Say I am given a point in an x1,y1,z1 coordinate system. I have a different coordinate system, x2,y2,z2 that has the same origin as the x1,y1,z1 system, but the axis are not aligned. I have roll, pitch, and yaw sensors fitted on the x2,y2,z2 coordinate system.
This picture may help:
How do I go about transforming the point in x1,y1,z1 coordinates to x2,y2,z2 coordinates? My original thought was that I simply just rotate by "head" degrees about y1 by the heading first, then rotate by "roll" degrees about z, then rotate by "pitch" degrees about x. This seems too easy and direct. Is this the correct approach?

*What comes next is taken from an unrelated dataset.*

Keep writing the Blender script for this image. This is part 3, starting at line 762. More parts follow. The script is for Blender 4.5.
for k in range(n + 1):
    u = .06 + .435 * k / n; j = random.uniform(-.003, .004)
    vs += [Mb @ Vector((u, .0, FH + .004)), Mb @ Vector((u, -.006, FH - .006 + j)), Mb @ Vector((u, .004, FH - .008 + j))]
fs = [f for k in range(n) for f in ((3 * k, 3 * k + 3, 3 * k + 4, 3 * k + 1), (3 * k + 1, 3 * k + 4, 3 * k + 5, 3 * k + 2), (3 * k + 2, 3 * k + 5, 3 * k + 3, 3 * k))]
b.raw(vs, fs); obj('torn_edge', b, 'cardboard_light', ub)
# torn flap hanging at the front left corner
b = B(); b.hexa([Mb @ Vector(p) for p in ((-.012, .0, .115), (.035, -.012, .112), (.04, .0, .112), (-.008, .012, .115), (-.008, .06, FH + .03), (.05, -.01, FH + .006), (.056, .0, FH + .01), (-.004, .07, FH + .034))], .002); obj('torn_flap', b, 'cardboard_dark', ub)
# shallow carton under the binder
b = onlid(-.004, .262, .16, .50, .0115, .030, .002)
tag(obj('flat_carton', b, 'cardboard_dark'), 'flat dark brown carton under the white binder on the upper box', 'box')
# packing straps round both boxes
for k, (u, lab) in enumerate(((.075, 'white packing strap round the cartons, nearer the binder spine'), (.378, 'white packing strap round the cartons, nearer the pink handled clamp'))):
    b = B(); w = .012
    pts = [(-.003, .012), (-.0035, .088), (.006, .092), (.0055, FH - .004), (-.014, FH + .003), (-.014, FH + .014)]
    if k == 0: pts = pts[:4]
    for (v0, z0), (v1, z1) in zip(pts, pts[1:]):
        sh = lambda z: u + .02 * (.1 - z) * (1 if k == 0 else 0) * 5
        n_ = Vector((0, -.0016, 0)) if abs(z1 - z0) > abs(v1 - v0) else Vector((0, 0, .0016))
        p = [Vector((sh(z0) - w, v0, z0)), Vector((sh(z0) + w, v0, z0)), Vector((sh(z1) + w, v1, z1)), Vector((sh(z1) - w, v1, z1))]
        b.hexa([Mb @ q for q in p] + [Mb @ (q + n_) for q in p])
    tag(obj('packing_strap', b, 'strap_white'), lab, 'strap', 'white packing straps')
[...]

Choose a global reference frame X, Y, Z. Then choose a local reference frame x, y, z that is attached to the rotating body (e.g. the person's head). Align you frames of reference, i.e. align x with X, y with Y, z with Z with the same origin.
One can represent the xyz coordinate system with unit vectors $\hat{x}, \hat{y}, \hat{z}$.
Now the task in hand is to find the rotation operation $R$ that correctly transforms $\hat{x}_1, \hat{y}_1, \hat{z}_1$ to $\hat{x}_2, \hat{y}_2, \hat{z}_2$, i.e. from the initial state to the final state of the local reference frame. This rotation operator has two purposes; $R$ represents the state of the local coordinate system with respect to the global one and by doing so it permits you to transforms all vectors between the final local reference frame and the initial/global reference frames (not just the unit vectors).
If done by hand, you can combine three Euler rotations to obtain $R$. But try using this Python library (
from scipy.spatial.transform import Rotation) which allows you to use and to convert between different rotation representations such as quaternions (to avoid coordinate singularities), Euler angles, rotation matrixes, and much more.